Preuve de l’urgence de la situation économique libanaise confrontée à un risque de défaut et de dévaluation de la Livre Libanaise, l’Agence de Notation Moody’s a dégradé, une nouvelle fois, les notes attribuées aux obligations libanaises.

Selon le communiqué

Le déclassement en Caa2 reflète la probabilité accrue d’un rééchelonnement de la dette ou d’un autre exercice de gestion du passif qui pourrait constituer un défaut au sens de la définition de Moody’s depuis l’ouverture de la révision en vue de la dégradation des notations Caa1 début octobre. Les protestations sociales généralisées, la démission du gouvernement et la perte de confiance des investisseurs ont également sapé le modèle de financement traditionnel du Liban fondé sur les entrées de capitaux et la croissance des dépôts bancaires, menaçant la viabilité de l’ancrage et la stabilité macroéconomique.

La période considérée permettra à l’agence de notation d’évaluer la probabilité d’un scénario de restructuration de la dette susceptible d’entraîner des pertes plus importantes pour les investisseurs privés que ce qui est compatible avec une notation Caa2.

Moody’s devrait achever cet examen dans un délai de trois mois.

Moody’s a également abaissé la notation du programme à moyen terme de billets à moyen terme non garantis du Liban à (P) Caa2 de (P) Caa1 et a confirmé la notation à court terme de (P) NP. La note (P) Caa2 est également en cours de révision pour dégradation.

Les plafonds à long terme des obligations et des dépôts en devises du Liban ont été abaissés à Caa1 et Caa3, respectivement.
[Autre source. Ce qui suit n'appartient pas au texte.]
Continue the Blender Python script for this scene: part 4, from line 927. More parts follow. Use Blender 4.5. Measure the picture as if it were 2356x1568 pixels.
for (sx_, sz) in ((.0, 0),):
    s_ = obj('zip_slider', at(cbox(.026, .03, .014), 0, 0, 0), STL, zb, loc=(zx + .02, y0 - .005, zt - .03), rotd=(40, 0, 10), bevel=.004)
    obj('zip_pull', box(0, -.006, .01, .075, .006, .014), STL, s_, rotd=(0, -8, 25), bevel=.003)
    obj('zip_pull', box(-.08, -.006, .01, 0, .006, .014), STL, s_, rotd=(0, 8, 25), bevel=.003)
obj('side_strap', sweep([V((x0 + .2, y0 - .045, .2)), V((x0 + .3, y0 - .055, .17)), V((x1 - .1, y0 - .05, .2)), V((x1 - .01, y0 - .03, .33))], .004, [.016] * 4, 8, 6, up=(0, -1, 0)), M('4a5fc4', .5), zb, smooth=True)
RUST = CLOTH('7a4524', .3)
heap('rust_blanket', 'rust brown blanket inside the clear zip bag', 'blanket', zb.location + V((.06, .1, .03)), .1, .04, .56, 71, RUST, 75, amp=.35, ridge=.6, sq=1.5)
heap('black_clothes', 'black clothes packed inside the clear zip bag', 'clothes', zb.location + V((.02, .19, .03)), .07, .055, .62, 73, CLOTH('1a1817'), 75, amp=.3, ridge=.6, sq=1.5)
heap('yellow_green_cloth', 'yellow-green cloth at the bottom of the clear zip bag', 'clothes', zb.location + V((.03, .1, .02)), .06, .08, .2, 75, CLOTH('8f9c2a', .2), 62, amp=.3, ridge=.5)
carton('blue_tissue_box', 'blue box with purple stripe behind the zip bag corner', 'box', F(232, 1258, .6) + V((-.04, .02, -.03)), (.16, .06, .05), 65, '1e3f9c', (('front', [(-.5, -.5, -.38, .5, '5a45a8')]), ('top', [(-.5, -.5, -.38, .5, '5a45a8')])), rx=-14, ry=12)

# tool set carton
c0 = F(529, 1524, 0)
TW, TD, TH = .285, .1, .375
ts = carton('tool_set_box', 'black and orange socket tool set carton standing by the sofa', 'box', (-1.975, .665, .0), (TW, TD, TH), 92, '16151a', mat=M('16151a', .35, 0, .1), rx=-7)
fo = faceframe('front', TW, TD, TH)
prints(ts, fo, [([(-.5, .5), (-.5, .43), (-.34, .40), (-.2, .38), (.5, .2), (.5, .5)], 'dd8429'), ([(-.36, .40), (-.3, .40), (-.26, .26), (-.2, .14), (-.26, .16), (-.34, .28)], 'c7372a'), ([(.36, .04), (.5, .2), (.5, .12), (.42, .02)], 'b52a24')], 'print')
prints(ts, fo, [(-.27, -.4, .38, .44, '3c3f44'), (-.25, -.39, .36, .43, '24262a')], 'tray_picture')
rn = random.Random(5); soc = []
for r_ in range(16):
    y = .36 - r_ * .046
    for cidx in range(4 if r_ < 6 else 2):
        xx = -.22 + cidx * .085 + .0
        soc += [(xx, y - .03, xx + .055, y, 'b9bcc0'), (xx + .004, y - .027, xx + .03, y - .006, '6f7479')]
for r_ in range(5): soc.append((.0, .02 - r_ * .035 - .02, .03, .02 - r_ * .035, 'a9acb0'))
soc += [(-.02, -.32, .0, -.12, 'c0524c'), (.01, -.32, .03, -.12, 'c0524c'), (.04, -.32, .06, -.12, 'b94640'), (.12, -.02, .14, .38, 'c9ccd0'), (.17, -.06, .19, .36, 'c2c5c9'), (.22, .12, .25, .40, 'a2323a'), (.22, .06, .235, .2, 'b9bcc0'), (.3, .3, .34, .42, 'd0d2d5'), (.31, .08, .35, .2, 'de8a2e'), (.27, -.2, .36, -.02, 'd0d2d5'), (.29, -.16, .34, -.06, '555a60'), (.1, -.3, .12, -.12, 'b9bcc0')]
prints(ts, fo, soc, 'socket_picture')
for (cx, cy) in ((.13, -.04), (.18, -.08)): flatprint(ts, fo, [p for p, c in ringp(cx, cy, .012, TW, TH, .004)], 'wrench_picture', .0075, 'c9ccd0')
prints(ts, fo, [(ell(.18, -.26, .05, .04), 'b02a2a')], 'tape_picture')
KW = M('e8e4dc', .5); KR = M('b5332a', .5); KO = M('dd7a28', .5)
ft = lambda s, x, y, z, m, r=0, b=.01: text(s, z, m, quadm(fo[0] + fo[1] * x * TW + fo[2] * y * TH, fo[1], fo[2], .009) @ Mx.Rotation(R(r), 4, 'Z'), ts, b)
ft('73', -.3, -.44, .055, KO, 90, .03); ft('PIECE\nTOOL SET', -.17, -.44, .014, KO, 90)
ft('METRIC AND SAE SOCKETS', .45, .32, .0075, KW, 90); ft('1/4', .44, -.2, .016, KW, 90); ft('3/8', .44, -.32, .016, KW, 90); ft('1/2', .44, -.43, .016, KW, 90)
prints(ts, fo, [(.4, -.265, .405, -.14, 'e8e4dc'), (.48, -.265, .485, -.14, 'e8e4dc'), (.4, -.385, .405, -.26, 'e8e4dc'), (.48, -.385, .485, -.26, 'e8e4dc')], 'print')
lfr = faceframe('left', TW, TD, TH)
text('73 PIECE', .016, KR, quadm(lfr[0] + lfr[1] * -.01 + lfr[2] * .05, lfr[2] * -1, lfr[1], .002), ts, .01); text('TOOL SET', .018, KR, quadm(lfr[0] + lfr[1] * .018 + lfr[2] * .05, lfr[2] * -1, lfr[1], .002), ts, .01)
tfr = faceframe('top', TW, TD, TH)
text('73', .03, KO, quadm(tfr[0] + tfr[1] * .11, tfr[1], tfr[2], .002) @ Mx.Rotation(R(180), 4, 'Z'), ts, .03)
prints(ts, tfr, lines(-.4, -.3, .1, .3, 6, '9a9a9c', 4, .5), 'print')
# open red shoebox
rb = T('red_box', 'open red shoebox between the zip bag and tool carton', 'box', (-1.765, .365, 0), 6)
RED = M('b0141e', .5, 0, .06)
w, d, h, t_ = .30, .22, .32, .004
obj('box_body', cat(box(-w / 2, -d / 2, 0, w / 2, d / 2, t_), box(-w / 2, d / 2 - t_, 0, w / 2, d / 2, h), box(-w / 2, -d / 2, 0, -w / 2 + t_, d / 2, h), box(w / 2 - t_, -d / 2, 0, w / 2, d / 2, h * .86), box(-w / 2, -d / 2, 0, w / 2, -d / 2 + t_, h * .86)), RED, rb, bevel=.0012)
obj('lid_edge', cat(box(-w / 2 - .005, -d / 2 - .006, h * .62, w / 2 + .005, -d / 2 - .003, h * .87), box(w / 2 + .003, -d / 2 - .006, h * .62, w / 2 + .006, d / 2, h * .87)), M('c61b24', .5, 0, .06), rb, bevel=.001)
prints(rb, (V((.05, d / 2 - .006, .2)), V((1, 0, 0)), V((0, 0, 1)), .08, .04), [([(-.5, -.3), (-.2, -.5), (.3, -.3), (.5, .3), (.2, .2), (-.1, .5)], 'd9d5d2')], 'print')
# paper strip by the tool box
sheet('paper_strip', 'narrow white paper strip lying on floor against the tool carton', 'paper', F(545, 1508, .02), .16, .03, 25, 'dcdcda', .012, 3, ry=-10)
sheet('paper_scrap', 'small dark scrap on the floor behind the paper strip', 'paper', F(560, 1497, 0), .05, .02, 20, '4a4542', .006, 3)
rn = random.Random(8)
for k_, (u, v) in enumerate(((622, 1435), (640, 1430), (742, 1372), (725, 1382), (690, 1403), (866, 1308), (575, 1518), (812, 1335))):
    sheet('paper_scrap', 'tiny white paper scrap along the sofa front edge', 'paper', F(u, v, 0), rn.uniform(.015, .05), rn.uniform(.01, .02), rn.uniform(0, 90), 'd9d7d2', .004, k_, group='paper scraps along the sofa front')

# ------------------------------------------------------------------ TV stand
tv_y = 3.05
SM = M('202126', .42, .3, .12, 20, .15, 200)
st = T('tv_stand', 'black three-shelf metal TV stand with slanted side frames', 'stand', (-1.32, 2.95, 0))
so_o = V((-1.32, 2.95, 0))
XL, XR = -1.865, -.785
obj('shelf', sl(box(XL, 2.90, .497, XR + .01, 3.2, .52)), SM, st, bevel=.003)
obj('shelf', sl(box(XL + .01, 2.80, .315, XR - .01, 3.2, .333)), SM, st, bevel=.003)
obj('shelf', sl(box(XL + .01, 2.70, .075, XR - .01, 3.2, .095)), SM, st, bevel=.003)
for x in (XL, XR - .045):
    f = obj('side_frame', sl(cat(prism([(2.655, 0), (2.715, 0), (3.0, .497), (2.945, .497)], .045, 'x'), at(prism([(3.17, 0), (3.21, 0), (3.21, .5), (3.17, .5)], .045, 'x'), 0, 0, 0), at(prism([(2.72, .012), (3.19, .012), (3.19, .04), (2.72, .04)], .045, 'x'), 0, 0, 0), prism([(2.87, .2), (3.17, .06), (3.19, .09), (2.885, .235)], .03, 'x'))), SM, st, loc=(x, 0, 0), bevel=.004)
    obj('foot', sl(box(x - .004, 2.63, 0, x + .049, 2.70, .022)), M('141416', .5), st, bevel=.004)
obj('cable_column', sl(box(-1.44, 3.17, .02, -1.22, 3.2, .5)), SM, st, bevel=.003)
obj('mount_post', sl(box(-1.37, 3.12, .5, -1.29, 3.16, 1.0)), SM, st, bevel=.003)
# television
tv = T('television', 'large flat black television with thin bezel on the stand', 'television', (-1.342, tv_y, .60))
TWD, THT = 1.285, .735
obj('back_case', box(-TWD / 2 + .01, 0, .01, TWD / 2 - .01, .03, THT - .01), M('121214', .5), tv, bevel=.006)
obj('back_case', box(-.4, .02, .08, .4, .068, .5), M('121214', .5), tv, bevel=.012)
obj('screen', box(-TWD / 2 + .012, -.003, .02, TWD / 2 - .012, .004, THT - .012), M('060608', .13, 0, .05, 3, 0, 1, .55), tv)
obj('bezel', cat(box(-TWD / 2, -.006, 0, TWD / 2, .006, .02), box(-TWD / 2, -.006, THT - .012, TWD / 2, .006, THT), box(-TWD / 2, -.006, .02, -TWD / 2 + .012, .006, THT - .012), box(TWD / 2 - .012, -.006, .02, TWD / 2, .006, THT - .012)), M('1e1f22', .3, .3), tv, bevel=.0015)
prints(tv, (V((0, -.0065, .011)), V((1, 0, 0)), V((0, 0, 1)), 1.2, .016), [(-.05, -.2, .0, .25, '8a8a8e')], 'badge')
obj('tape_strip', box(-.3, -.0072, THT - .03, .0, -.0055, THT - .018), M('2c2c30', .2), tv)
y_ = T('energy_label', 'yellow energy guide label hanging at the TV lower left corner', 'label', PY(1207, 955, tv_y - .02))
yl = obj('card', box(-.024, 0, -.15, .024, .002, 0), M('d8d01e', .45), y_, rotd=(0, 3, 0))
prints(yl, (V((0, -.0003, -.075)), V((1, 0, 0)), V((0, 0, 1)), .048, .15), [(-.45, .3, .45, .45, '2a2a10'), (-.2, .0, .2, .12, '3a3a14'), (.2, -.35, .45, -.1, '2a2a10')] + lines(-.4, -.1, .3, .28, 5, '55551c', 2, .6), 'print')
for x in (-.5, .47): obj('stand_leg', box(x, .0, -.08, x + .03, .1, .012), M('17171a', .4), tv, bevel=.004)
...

Les plafonds des obligations et des dépôts à long terme libellés en monnaie locale ont été ramenés à B2. Les plafonds d’obligations et de dépôts en devises étrangères à court terme demeurent non prioritaires.

Ainsi, la nouvelle note obligataire est passée de Caa1 (Risque élevé) à Caa2, Ultra spéculatif, toutes 2 des notes attribuées aux obligations de très mauvaise qualité, sous surveillance négative.
Pour rappel, l’agence avait déjà dégradé le Liban en janvier 2019.

Lien vers le site de Moody’s (en anglais)
Moody’s downgrades Lebanon’s rating to Caa2, maintains review for downgrade

Cette dégradation intervient alors qu’une étude a estimé à 29% les risques de défaut de paiement du Liban, d’ici 1 an et 59% d’ici 5 ans.

Certains estiment que le Pays des Cèdres se trouve déjà en situation de défaut, les dernières obligations arrivées à maturité en mai ayant été remboursées par la Banque du Liban (BDL) et non le Ministère des Finances. Le Liban fait également face aux remboursements de 1.5 milliards de dollars d’obligations en novembre ainsi qu’à 500 millions de dollars d’intérêts de la dette publique. Une autre tranche d’obligations viendra a maturité en mars.

Face à la situation actuelle et notamment les manifestations qui se poursuivent pour la 20ème journée, le gouvernement semble avoir renoncé à l’émission de 2 milliards de dollars initialement prévue pour y faire face.

Pour rappel, Moody’s estimait déjà intenable les promesses du gouvernement de maintenir la parité et semblait déjà sceptique quant au plan de réformes économiques présentés par le Premier Ministre sortant Saad Hariri. Ainsi dans un rapport publié en Juin 2019, l’agence estimait probable une restructuration de la dette publique, ce que refusent pour le moment tant le Ministère des Finances que la Banque du Liban (BDL), alors que celle-ci atteint 150% du PIB, un des taux les plus élevés au Monde.

Toujours selon Moody’s, « en dépit de l’inclusion de mesures d’austérité budgétaire dans le projet de budget 2019, le ralentissement des entrées de capitaux et la croissance plus faible des dépôts augmentent le risque que le gouvernement inclue un rééchelonnement de la dette ou un autre exercice de gestion du passif pouvant constituer un défaut selon notre définition. » 

Cette situation s’est encore dégradée par la baisse de 4.4% des réserves monétaires de la Banque du Liban en octobre, comme annoncée aujourd’hui.

Cette nouvelle dégradation ne devrait pas faciliter la tâche des autorités publiques dans la levée de fonds, rendant les intérêts de nouvelles émissions plus élevés.